Adrian Dubar’s Coastal Ireland
Wednesdays, February 15 and 22, at 9pm on ThinkTV14.1
Friday, February 17, at 9pm on CET 48.1

Dunbar is an Irish actor/singer/director (Line of Duty, The Jump, Ashes to Ashes) who serves as our guide to the Ireland the tourists can’t get in Dublin. He visits the Mizen Bridge, suspended 147 feet above the water, and then makes the treacherous sea crossing to the Skllig Islands. Here the ruins of an ancient monastic settlement are perched 600 feet above the sea. Dunbar also learns about Malin Head, the northernmost tip of mainland Ireland, and the site of the first-ever commercial message sent by Marconi to a ship via wireless in 1902.


Living with Landslides
Saturday, February 18, at 7pm on CET 48.1

Laure Quinlivan is an Emmy-winning producer who dabbles in public relations with a side of independent documentaries. This one is the lament of Cincinnati homeowners, people who wanted a home with a view and were willing to pay for it. Everything was good for 5 to 10 years… until one day their backyard overlooking the Ohio River went from 30-feet to 10-feet deep. And of course the cost to stem the tide is prohibitively expensive.
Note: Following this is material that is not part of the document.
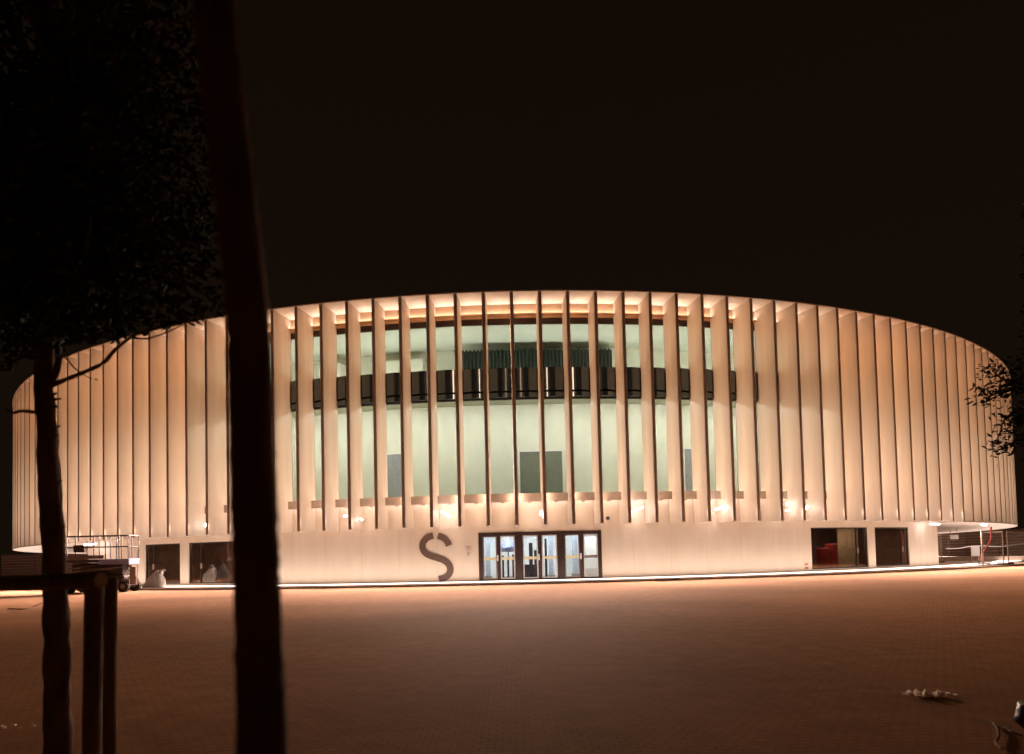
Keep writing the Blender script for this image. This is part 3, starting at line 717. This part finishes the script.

That expense is not only far beyond the average homeowner, but it also becomes a major headache for municipal and county governments. With footage of landslides setting the stage, we see how workers clean up, then get down to shoring up a 40-foot rock face. Columbia Parkway between Alms Park and Mt. Adams has become some of the most expensive highway in the country just for the cost of keeping dirt and boulders from becoming road hazards.
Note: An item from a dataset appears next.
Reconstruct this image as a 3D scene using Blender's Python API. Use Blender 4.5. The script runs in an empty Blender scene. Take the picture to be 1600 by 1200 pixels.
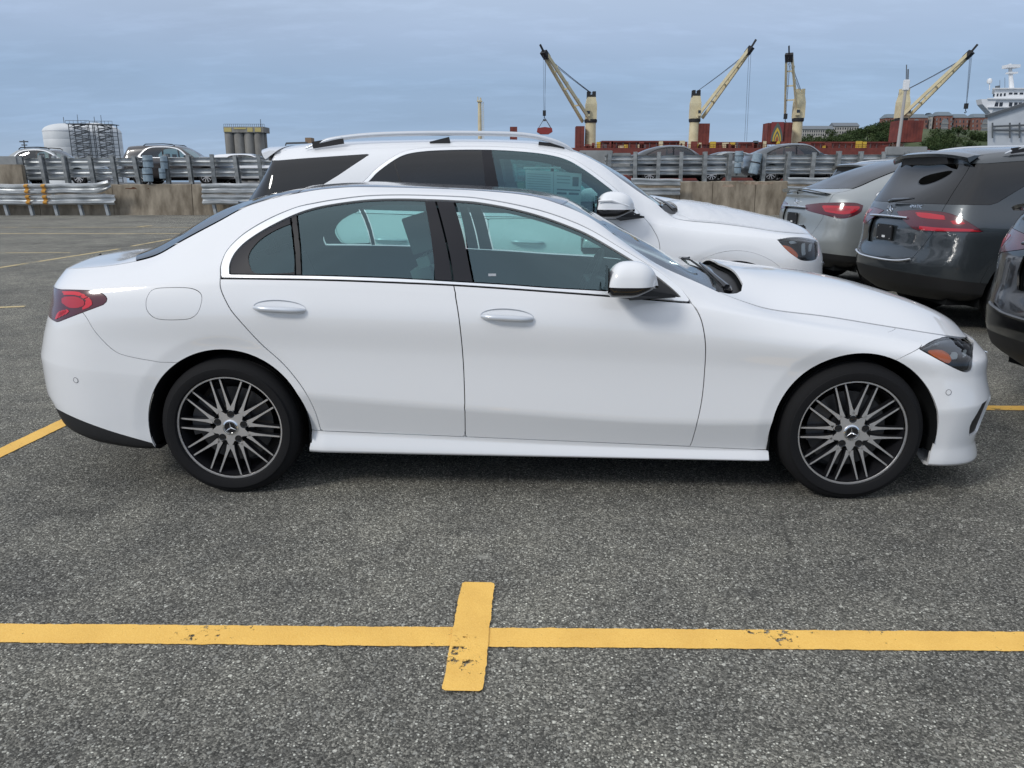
import bpy, bmesh, math, random
import numpy as np
from mathutils import Vector, Matrix

# ------------------------------------------------------------------ camera, sky, sun, exposure
SC = bpy.context.scene
COL = SC.collection
CAM_H, CAM_PITCH, CAM_F = 1.45, math.radians(14.4), 1250.0
cam_d = bpy.data.cameras.new('camera')
cam = bpy.data.objects.new('camera', cam_d)
COL.objects.link(cam)
SC.camera = cam
cam.location = (0, 0, CAM_H)
cam.rotation_euler = (math.pi / 2 - CAM_PITCH, 0, 0)
cam_d.sensor_width = 36.0
cam_d.lens = CAM_F / 1600 * 36
cam_d.clip_start = 0.05
cam_d.clip_end = 30000

SUN_EL, SUN_AZ = math.radians(35), math.radians(230)      # azimuth clockwise from +Y (behind the camera, to the left)
world = bpy.data.worlds.new('World')
SC.world = world
world.use_nodes = True
wt = world.node_tree
wt.nodes.clear()
def wn(t, **k):
    n = wt.nodes.new(t)
    for a, b in k.items():
        setattr(n, a, b)
    return n
w_out = wn('ShaderNodeOutputWorld'); w_bg = wn('ShaderNodeBackground')
w_sky = wn('ShaderNodeTexSky', sky_type='NISHITA', sun_disc=False, sun_elevation=SUN_EL, sun_rotation=SUN_AZ,
           air_density=1.0, dust_density=1.0, ozone_density=1.5, altitude=0)
w_tc = wn('ShaderNodeTexCoord')
w_sep = wn('ShaderNodeSeparateXYZ'); wt.links.new(w_tc.outputs['Generated'], w_sep.inputs[0])
# thin cloud layer seen in perspective: direction / (height + offset)
w_add = wn('ShaderNodeMath', operation='ADD'); w_add.inputs[1].default_value = 0.16
w_abs = wn('ShaderNodeMath', operation='ABSOLUTE'); wt.links.new(w_sep.outputs['Z'], w_abs.inputs[0])
wt.links.new(w_abs.outputs[0], w_add.inputs[0])
w_div = wn('ShaderNodeVectorMath', operation='DIVIDE')
w_cmb = wn('ShaderNodeCombineXYZ')
for i in range(3): wt.links.new(w_add.outputs[0], w_cmb.inputs[i])
wt.links.new(w_tc.outputs['Generated'], w_div.inputs[0]); wt.links.new(w_cmb.outputs[0], w_div.inputs[1])
w_map = wn('ShaderNodeMapping'); w_map.inputs['Scale'].default_value = (0.60, 1.3, 0.0); w_map.inputs['Location'].default_value = (3.1, 1.7, 0); w_map.inputs['Rotation'].default_value = (0, 0, .25)
wt.links.new(w_div.outputs[0], w_map.inputs['Vector'])
w_n1 = wn('ShaderNodeTexNoise'); w_n1.inputs['Scale'].default_value = 0.9; w_n1.inputs['Detail'].default_value = 9; w_n1.inputs['Roughness'].default_value = 0.52
w_n1.inputs['Distortion'].default_value = 0.6
wt.links.new(w_map.outputs[0], w_n1.inputs['Vector'])
w_n2 = wn('ShaderNodeTexNoise'); w_n2.inputs['Scale'].default_value = 4.2; w_n2.inputs['Detail'].default_value = 8; w_n2.inputs['Roughness'].default_value = 0.6
wt.links.new(w_map.outputs[0], w_n2.inputs['Vector'])
# colour of the hazy veil by height above the horizon
w_vr = wn('ShaderNodeValToRGB')
e = w_vr.color_ramp.elements; e[0].position = 0.0; e[0].color = (0.330, 0.435, 0.585, 1); e[1].position = 1.0; e[1].color = (0.78, 0.81, 0.87, 1)
for p_, c_ in ((.06, (.268, .380, .555, 1)), (.11, (.275, .385, .555, 1)), (.16, (.345, .440, .605, 1)), (.20, (.385, .475, .625, 1)), (.27, (.420, .500, .640, 1)), (.5, (.56, .61, .70, 1))):
    q_ = e.new(p_); q_.color = c_
wt.links.new(w_abs.outputs[0], w_vr.inputs[0])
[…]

Making Black America: Through the Grapevine
Sunday, February 19, from 1pm to 5pm on ThinkTV16.1

Odessa’s Reign
Sunday, February 19, at 5pm on ThinkTV 16.1

Henry Louis Gates hosts this repeat of the four-part series about the Black community in late 19th and early 20th century America who responded to segregation by creating their own institutions. They built towns, business districts, established schools, professional boards — even today’s Black Twitter.

In a way, the following historical documentary followed suit. Even when crime was segregated, criminals used their own initiative to achieve success. Odessa Madre was a numbers runner and a key player in a gambling ring in Washington, DC. In the 1950s. She had standing within the mob, power in her neighborhood and control over the men charged with enforcing the law… all this while being an African American woman in our nation’s capital, known in song as a “bourgeois town.”